** begin DATASET CONTENT **
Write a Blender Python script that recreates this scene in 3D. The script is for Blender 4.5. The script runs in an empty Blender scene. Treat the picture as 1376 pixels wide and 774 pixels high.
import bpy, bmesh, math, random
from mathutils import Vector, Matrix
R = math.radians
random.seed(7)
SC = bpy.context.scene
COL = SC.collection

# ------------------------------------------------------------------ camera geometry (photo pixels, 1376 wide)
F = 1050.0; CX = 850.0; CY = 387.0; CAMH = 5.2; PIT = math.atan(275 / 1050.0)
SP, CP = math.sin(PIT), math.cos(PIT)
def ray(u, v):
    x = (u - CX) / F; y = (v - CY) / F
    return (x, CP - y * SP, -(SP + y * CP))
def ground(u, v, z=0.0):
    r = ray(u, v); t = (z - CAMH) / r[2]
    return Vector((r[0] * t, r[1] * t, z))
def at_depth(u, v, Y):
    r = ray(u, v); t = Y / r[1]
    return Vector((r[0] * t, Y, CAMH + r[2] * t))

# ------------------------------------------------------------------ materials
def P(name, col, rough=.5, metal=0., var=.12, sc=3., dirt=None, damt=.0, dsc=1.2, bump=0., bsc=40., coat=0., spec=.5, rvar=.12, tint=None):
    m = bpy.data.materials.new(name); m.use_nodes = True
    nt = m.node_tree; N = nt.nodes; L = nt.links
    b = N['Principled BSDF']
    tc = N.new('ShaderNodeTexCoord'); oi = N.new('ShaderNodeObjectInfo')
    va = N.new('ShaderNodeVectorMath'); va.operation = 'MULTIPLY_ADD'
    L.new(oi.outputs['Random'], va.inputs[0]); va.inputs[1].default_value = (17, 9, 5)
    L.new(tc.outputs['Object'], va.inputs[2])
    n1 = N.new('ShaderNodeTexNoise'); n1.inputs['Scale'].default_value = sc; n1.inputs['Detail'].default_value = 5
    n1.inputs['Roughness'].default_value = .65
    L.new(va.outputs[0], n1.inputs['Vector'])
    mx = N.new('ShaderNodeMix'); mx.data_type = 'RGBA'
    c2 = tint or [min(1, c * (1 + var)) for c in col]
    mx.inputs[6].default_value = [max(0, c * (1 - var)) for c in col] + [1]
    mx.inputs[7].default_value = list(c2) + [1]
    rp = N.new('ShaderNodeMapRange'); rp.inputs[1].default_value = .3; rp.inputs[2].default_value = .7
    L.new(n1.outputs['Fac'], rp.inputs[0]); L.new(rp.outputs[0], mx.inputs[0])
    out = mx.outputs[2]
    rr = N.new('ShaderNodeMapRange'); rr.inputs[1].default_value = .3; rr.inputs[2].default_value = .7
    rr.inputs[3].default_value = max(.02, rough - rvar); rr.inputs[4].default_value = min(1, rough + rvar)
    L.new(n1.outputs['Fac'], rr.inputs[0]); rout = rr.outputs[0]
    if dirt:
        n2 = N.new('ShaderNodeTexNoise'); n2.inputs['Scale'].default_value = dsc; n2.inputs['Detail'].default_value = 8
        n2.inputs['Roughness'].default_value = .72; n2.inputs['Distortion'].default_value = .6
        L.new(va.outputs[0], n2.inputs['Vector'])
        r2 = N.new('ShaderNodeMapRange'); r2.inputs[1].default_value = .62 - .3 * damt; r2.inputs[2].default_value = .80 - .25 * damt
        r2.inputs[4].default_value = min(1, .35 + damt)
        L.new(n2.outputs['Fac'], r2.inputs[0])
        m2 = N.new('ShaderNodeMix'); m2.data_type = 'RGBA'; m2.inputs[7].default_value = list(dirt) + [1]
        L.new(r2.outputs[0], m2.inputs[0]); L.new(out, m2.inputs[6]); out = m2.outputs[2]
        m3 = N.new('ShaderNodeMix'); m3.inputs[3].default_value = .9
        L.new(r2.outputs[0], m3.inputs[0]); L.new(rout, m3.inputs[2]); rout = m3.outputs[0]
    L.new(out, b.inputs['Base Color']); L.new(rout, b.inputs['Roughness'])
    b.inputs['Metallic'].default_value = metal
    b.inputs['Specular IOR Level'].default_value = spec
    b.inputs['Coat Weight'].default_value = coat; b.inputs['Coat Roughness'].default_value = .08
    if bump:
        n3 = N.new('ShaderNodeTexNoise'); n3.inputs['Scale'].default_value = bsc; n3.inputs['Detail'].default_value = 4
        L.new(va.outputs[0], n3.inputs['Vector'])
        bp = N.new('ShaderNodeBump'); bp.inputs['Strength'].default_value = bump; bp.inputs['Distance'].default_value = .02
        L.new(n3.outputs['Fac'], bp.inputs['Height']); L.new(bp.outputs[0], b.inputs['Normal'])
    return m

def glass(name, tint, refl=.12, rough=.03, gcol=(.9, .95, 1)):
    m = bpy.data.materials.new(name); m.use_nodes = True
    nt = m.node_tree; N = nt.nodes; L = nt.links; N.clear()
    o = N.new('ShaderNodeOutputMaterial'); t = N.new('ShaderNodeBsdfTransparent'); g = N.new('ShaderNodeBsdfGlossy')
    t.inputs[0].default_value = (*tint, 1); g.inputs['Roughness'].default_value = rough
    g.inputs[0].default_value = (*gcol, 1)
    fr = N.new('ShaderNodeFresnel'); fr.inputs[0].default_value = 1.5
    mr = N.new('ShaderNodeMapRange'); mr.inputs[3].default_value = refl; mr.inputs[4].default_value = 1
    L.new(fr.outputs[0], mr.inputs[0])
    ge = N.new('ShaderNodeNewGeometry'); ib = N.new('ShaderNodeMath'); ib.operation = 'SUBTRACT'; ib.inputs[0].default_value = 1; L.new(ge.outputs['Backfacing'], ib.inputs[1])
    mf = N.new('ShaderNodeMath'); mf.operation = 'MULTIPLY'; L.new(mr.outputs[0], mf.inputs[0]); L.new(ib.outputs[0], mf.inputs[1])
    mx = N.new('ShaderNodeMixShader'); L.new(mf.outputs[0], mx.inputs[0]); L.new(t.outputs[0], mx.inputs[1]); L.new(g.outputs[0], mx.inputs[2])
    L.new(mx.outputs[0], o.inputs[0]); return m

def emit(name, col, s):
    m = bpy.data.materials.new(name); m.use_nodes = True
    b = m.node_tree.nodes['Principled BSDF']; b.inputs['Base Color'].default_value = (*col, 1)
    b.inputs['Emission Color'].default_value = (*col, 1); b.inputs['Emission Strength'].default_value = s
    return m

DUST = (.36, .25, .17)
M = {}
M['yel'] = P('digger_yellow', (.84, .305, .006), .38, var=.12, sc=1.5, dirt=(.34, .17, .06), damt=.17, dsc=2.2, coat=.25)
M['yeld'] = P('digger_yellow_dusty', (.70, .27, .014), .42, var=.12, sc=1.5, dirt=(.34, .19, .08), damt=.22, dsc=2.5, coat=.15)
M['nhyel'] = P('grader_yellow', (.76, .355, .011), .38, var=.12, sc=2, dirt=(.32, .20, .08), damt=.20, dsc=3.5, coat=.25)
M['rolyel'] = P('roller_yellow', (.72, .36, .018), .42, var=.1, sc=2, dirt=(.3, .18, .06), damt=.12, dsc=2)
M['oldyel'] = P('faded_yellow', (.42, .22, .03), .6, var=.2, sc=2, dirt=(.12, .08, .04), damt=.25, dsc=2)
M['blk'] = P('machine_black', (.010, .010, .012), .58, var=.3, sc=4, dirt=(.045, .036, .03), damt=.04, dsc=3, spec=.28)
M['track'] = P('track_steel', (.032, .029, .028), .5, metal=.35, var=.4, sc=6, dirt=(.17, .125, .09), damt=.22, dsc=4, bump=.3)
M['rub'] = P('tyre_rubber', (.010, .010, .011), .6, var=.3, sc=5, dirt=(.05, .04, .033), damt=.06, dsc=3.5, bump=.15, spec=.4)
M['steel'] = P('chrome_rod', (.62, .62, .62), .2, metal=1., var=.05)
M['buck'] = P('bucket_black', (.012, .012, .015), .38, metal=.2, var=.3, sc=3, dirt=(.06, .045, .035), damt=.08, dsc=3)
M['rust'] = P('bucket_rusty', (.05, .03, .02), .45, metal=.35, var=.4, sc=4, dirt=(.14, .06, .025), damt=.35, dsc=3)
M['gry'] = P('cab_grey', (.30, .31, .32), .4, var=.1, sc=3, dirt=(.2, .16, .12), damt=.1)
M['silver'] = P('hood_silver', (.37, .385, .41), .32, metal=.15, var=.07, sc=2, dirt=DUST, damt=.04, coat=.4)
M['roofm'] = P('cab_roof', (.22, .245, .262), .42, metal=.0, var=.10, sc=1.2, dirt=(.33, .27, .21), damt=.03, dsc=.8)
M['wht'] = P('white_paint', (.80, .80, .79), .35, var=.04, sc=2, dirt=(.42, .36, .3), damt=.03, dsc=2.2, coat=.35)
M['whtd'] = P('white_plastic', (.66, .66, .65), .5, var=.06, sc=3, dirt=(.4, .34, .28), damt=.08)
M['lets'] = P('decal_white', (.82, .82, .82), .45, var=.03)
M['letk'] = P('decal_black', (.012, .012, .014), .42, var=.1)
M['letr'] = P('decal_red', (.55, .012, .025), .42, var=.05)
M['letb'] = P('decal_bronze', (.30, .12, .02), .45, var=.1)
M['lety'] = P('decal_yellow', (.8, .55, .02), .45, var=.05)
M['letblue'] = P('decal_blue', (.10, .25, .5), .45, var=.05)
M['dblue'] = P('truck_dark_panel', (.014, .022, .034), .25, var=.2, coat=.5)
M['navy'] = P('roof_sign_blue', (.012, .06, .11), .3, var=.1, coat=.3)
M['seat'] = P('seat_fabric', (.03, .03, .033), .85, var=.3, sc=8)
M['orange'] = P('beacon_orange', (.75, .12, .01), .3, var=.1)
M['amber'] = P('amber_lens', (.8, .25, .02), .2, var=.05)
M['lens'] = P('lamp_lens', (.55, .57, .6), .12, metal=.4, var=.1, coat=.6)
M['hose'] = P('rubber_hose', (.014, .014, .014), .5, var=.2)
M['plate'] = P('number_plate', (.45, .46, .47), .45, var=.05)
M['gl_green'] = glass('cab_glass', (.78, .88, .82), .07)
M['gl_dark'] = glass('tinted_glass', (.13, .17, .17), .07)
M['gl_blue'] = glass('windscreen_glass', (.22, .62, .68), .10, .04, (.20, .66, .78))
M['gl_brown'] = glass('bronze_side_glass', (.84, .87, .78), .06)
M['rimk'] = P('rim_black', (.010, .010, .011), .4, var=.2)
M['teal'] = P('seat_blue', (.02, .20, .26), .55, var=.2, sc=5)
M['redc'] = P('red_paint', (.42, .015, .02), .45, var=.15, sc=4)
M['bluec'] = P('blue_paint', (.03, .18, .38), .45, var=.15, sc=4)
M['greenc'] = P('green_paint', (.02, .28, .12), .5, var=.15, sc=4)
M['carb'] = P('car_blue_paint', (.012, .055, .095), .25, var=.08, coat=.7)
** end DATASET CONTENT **
Restate, word for word and with nothing added, the lines from the first line of the listing through the one where "COL = SC.collection" stands.

Write a Blender Python script that recreates this scene in 3D. The script is for Blender 4.5. The script runs in an empty Blender scene. Treat the picture as 1376 pixels wide and 774 pixels high.
import bpy, bmesh, math, random
from mathutils import Vector, Matrix
R = math.radians
random.seed(7)
SC = bpy.context.scene
COL = SC.collection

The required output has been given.